Sanger began has remarks by recounting a dinner in 1991 with Bill Clinton when the then-presumptive Democratic candidate was meeting with New York Democrats in the finance sector to discuss market issues. At this meeting, Clinton first met Robert Rubin, who would later be secretary of the Treasury under Clinton. Sanger pinpointed this meeting as the moment of change between the old and new relationships between foreign, economic and domestic policy. Rubin, according to Sanger, became the architect of American foreign policy.

He oversaw a new era of foreign policy, characterized by interdependency instead of border patrols, and a meshing together of foreign and domestic policy on account of the new economic situation, to which the treasury had an important role in responding.

Sanger drew an analogy between the Times and the world economy. “The paper has distinctive sections: international news, domestic news [and] business news, and these used to fit neatly into their own sections.
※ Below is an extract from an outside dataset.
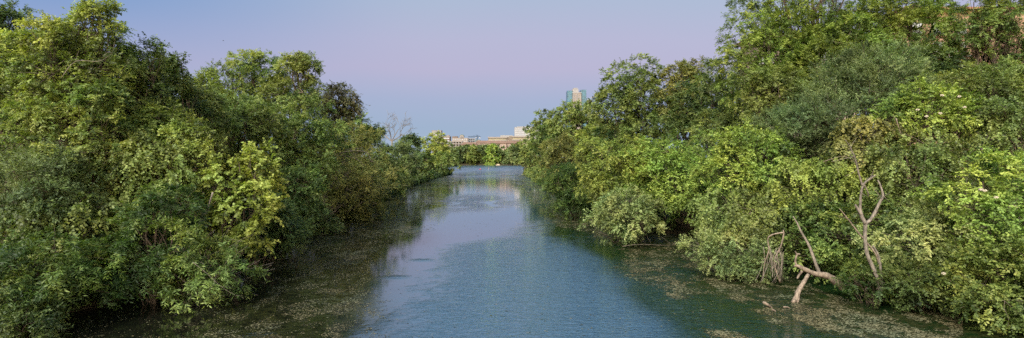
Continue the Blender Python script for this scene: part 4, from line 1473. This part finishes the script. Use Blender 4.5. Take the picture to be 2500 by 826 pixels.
skinned('shirt', [(0, 0, .08, .19), (.02, 0, .30, .17), (.03, 0, .50, .185), (.03, .22, .50, .085), (.15, .30, .40, .07), (.03, -.22, .50, .085), (.15, -.30, .38, .07)],
        [(0, 1), (1, 2), (2, 3), (3, 4), (2, 5), (5, 6)], MATS['shirt_red'], per)
skinned('hair', [(.03, 0, .84, .105), (.0, 0, .76, .095)], [(0, 1)], MATS['hair'], per)
pd_ = thing('paddle', 'double-bladed paddle held across the red kayak', 'paddle', k0 + np.array([0, 0, .55]), math.radians(62))
MB().tube([(.42, 1.15, .30), (.42, 0, -.02), (.42, -1.15, -.32)], .02, 6).build('shaft', MATS['carbon'], pd_)
for s_ in (1, -1):
    MB().prism([(.30, s_ * .30 - .02 * s_ - .0), (.54, s_ * .30), (.54, s_ * .34 + .14 * s_), (.30, s_ * .34 + .14 * s_)], s_ * 1.13, s_ * 1.17).build('blade', MATS['carbon'], pd_)

D2 = H * F / (413.5 - HY)
b0 = np.array([(1193 - 1250) / F * D2, D2, 0])
bd = thing('paddleboard', 'pale paddleboard right of the red kayak', 'paddleboard', b0, math.radians(80))
mb = MB()
pts = []
for i in range(20):
    q = 2 * math.pi * i / 20
    pts.append((math.copysign(abs(math.cos(q)) ** .8, math.cos(q)) * 1.6, math.copysign(abs(math.sin(q)) ** .8, math.sin(q)) * .38))
mb.v = [(x, y, .02) for x, y in pts] + [(x, y, .14) for x, y in pts]
mb.f = [tuple(reversed(range(20))), tuple(range(20, 40))] + [(i, (i + 1) % 20, 20 + (i + 1) % 20, 20 + i) for i in range(20)]
mb.build('deck', MATS['board_white'], bd)
MB().box(-1.3, -1.1, -.01, .01, -.18, .019).build('fin', MATS['carbon'], bd)
per = thing('person', 'person in dark clothes standing on the pale paddleboard', 'person', b0 + np.array([0, 0, .14]), math.radians(80))
J = [(0, 0, .92, .13), (0, 0, 1.15, .12), (0, 0, 1.38, .14), (.02, 0, 1.50, .05), (.03, 0, 1.58, .08), (.03, 0, 1.68, .085),
     (0, .20, 1.38, .055), (.14, .26, 1.14, .042), (.30, .18, 1.00, .035), (0, -.20, 1.38, .055), (.16, -.22, 1.22, .042), (.34, -.02, 1.34, .035),
     (.02, .12, .86, .09), (.06, .16, .48, .06), (0, .17, .08, .045), (.16, .18, .04, .04), (.02, -.12, .86, .09), (.06, -.16, .48, .06), (0, -.17, .08, .045), (.16, -.18, .04, .04)]
E = [(0, 1), (1, 2), (2, 3), (3, 4), (4, 5), (2, 6), (6, 7), (7, 8), (2, 9), (9, 10), (10, 11), (0, 12), (12, 13), (13, 14), (14, 15), (0, 16), (16, 17), (17, 18), (18, 19)]
skinned('body', J, E, MATS['skin'], per)
skinned('shirt', [(0, 0, .95, .17), (0, 0, 1.15, .16), (0, 0, 1.38, .175), (0, .22, 1.38, .08), (.08, .26, 1.26, .065), (0, -.22, 1.38, .08), (.10, -.26, 1.30, .065)],
        [(0, 1), (1, 2), (2, 3), (3, 4), (2, 5), (5, 6)], MATS['cloth_navy'], per)
skinned('shorts', [(0, 0, .93, .165), (.02, .12, .86, .12), (.05, .15, .58, .095), (.02, -.12, .86, .12), (.05, -.15, .58, .095)], [(0, 1), (1, 2), (0, 3), (3, 4)], MATS['cloth_navy'], per)
skinned('hair', [(.01, 0, 1.70, .10), (-.02, 0, 1.62, .09)], [(0, 1)], MATS['hair'], per)
pd_ = thing('paddle', 'long single-bladed paddle held by the standing paddler', 'paddle', b0 + np.array([0, 0, .14]), math.radians(80))
MB().tube([(.34, -.02, 1.42), (.30, .20, .98), (.24, .46, .30)], .018, 6).build('shaft', MATS['carbon'], pd_)
MB().tube([(.24, .46, .30), (.235, .50, .18), (.22, .56, -.08)], [.02, .09, .07], 6).build('blade', MATS['carbon'], pd_)

o0 = P(545, 100, 75)
bird = thing('bird', 'tiny dark bird flying in the sky at the upper left', 'bird', o0, .6)
bird.scale = (.6, .6, .6)
mb = MB()
mb.tube([(-.22, 0, 0), (-.10, 0, .01), (.02, 0, .02), (.12, 0, .02), (.17, 0, .03), (.22, 0, .02)], [.012, .04, .055, .035, .03, .005], 8)
mb.build('body', MATS['carbon'], bird, smooth=True)
for s_ in (1, -1):
    mb = MB()
    mb.v = [(.08, 0, .03), (.10, s_ * .16, .09), (.02, s_ * .36, .06), (-.06, s_ * .15, .07), (-.05, 0, .02)] + [(.08, 0, .015), (.10, s_ * .16, .075), (.02, s_ * .36, .05), (-.06, s_ * .15, .055), (-.05, 0, .005)]
    mb.f = [(0, 1, 3, 4), (1, 2, 3), (9, 8, 6, 5), (8, 7, 6), (0, 5, 6, 1), (1, 6, 7, 2), (2, 7, 8, 3), (3, 8, 9, 4), (4, 9, 5, 0)]
    mb.build('wing', MATS['carbon'], bird)

print('leaves', N_LEAVES[0])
Now these sections need to talk with each other.”

Sanger discussed the Asian financial crisis of 1997 as an example of the effects of globalization. Prior to the 1990s, investors in currency had invested in the pound or the franc. When the Asian markets started opening to the West, investors poured huge amounts of money in without a real understanding of the markets in which they were investing. Countries which allowed investment wanted to convince investors that their economies were stable so they tied their currencies to the United States dollar. The value of the dollar began to rise on account of the strength of the U.S. economy. Productivity was not increasing as rapidly in the Asian countries that had linked their currencies to the dollar and as a result the products of these countries became more expensive and exports fell.
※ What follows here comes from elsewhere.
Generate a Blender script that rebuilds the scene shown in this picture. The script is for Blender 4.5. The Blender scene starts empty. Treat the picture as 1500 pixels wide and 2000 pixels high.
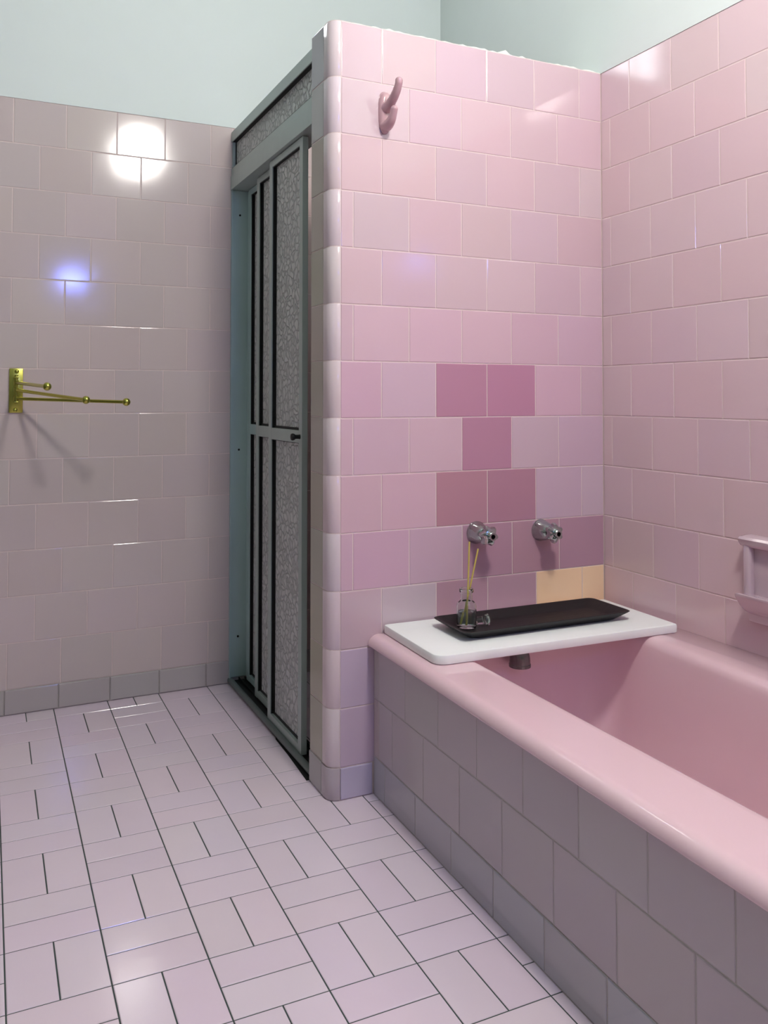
import bpy, bmesh, math, random
from mathutils import Vector, Matrix
random.seed(7)
S = bpy.context.scene
COL = S.collection
PI = math.pi

# ------------------------------------------------------------------ camera
F, PX, PY = 1647.79, 729.42, 728.16
yaw, pitch, roll = 0.43717, 0.02895, 0.00055
CAM = Vector((-1.57536, -1.85977, 0.95091))
fwd = Vector((math.sin(yaw) * math.cos(pitch), math.cos(yaw) * math.cos(pitch), math.sin(pitch)))
rt = Vector((math.cos(yaw), -math.sin(yaw), 0)); up = rt.cross(fwd)
rt2 = rt * math.cos(roll) + up * math.sin(roll); up2 = up * math.cos(roll) - rt * math.sin(roll)
cd = bpy.data.cameras.new('camera'); cam = bpy.data.objects.new('camera', cd); COL.objects.link(cam)
M = Matrix((rt2, up2, -fwd)).transposed().to_4x4(); M.translation = CAM
cam.matrix_world = M
cd.sensor_fit = 'VERTICAL'; cd.sensor_height = 36.0; cd.sensor_width = 27.0
cd.lens = F / 2000 * 36.0
cd.shift_x = (750 - PX) / 2000; cd.shift_y = -(1000 - PY) / 2000
cd.clip_start = 0.02; cd.clip_end = 50
S.camera = cam

# ------------------------------------------------------------------ light levels
LAMP_STRENGTH = 34.0
LAMP_POS = (-0.75, -1.32, 2.38); LAMP_R = 0.125
BLUE_WINDOW = 22.0
FAN_WINDOW = 2.2
w = bpy.data.worlds.new('world'); S.world = w; w.use_nodes = True
w.node_tree.nodes['Background'].inputs[0].default_value = (0.5, 0.6, 0.75, 1)
w.node_tree.nodes['Background'].inputs[1].default_value = 0.3
S.view_settings.view_transform = 'Standard'; S.view_settings.look = 'None'
S.view_settings.gamma = 1; S.view_settings.use_curve_mapping = False
S.view_settings.exposure = 1.96

# ------------------------------------------------------------------ helpers
def lin(c):
    return tuple((v / 12.92 if v <= .04045 else ((v + .055) / 1.055) ** 2.4) for v in [x / 255 for x in c[:3]]) + (1,)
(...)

“When money came pouring into Malaysia,” Sanger noted, “Malaysia thought this was great, but when the money went pouring out, Malaysia thought it was a crime.”

Sanger continued, “There was a point when investors who had thought that things were wildly right with the Asian economies realized that things were wildly wrong. They panicked and pulled their money out, leaving economies in shambles.”

This crisis, according to Sanger, highlighted the fact that in the global economy there is no final authority. “The guy in Greenwich wearing red suspenders and moving currency in and out of Malaysia has a lot of effects but there is no one in charge,” Sanger said. “Each member of the World Trade Organization (WTO) has one vote but no one’s in charge. When a crisis arises, global leaders are interested in seeing that people in their own countries don’t starve.”

Sanger addressed the complications in creating rules that apply to all economies. Many opponents of the WTO World Bank and International Monetary Fund are opposed to the organizations’ sponsorship of projects that are detrimental to the environment. But the developed world polluted heavily in the development of their economies. Similarly if all members of the WTO were compelled to have minimum wages comparable to those in the West, producers would simply move to nations that are not members of the WTO.

Sanger advocated supporting international finance organizations despite their faults. He argued that these organizations should initially mandate widely accepted measures, such as bans of the labor of young children and basic safety standards, such as fire exits as stepping stones to the stronger measures that the protesters now demand.